Trading volume and turnover both reflected a dip in participation. Total turnover dropped to approximately NPR 5.30 billion, down from NPR 5.55 billion the day before. At the same time, market capitalization decreased to NPR 4.42 trillion, suggesting a reduction in perceived market value.
While 321 scrips were traded throughout the session, the breadth was quite balanced: 121 scrips advanced, while 123 declined, indicating that the market wasn’t decisively bearish, but rather uncertain.
In terms of individual performances, Bottlers Nepal Limited (BNL) and Wean Nepal Laghubitta (WNLB) were the stars of the day — both hitting the 10% positive circuit. Not far behind was Nepal Micro Life Insurance Company (NMLIC) with a strong 9.99% gain, followed by Mailung Khola Jalvidhyut (MKJC) and Gurans Laghubitta (GLBSL) with notable upticks. These gainers likely benefitted from strong sentiment, technical triggers, or positive developments in their respective sectors.
However, the red side saw pressure particularly in hydropower and microfinance stocks. Barahi Hydropower (BHPL) dropped by 5.85%, while Samudayik Laghubitta (SLBSL) and Unnati Sahakarya Laghubitta (USLB) both slipped by 4.62%. Other notable losers included Sayapatri Hydropower (SPHL) and Maya Khola Hydropower (MKHC), reflecting possible sector-specific fatigue or correction.
Though the index movement was modest, investors concentrated their attention on a few high-activity stocks. NRN Infrastructure led the market in turnover with NPR 591.44 million, followed by Himalayan Reinsurance (HRL) and Nepal Reinsurance (NRIC). On the volume front, KSY, UMHL, and KBL topped the charts with hundreds of thousands of shares traded.
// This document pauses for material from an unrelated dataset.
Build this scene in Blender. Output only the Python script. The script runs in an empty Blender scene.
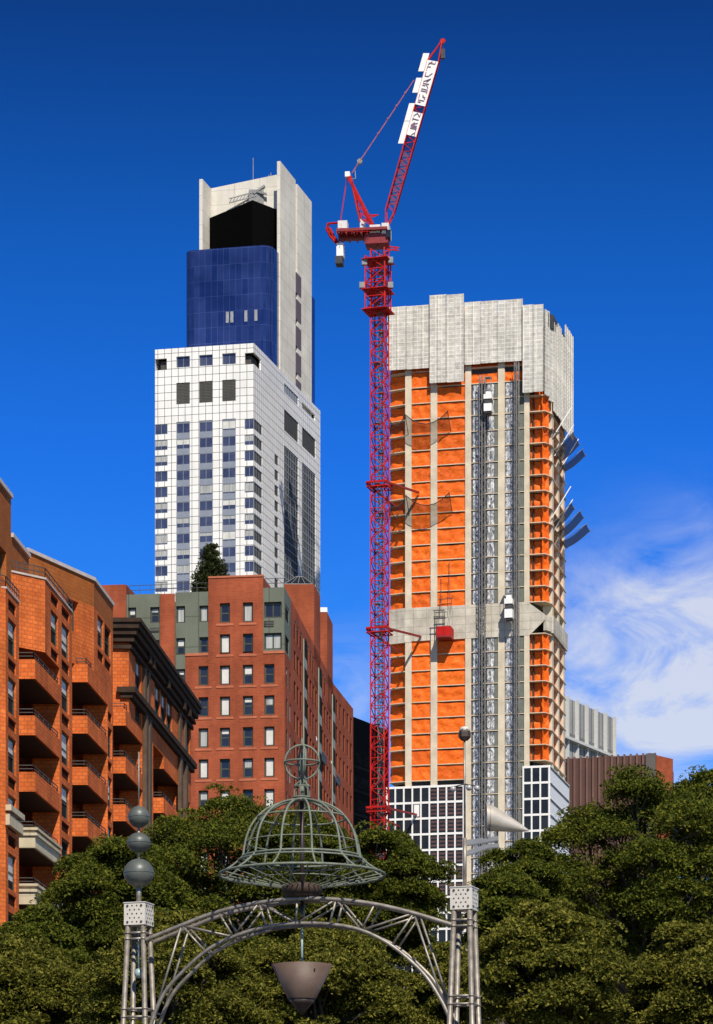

HRL also emerged as the most traded scrip by number of transactions, showing strong investor engagement.
This pattern shows that while the broader market was cautious, capital continued to rotate through select large- and mid-cap counters.
Today’s NEPSE performance paints a picture of a market searching for direction. The slight decline in the index, coupled with reduced turnover and a mixed sectoral story, signals hesitation not panic.
Investors seem to be weighing recent losses against potential recovery. Positive movements in manufacturing and non-life insurance stocks may offer a ray of optimism, but the overall sentiment remains cautious. For now, the market is in observation mode — and participants are waiting for a decisive trigger to either rebound or reset.
Whether this phase turns into a healthy consolidation or drags into deeper correction will depend on upcoming corporate updates, economic indicators, and overall investor confidence in the days ahead.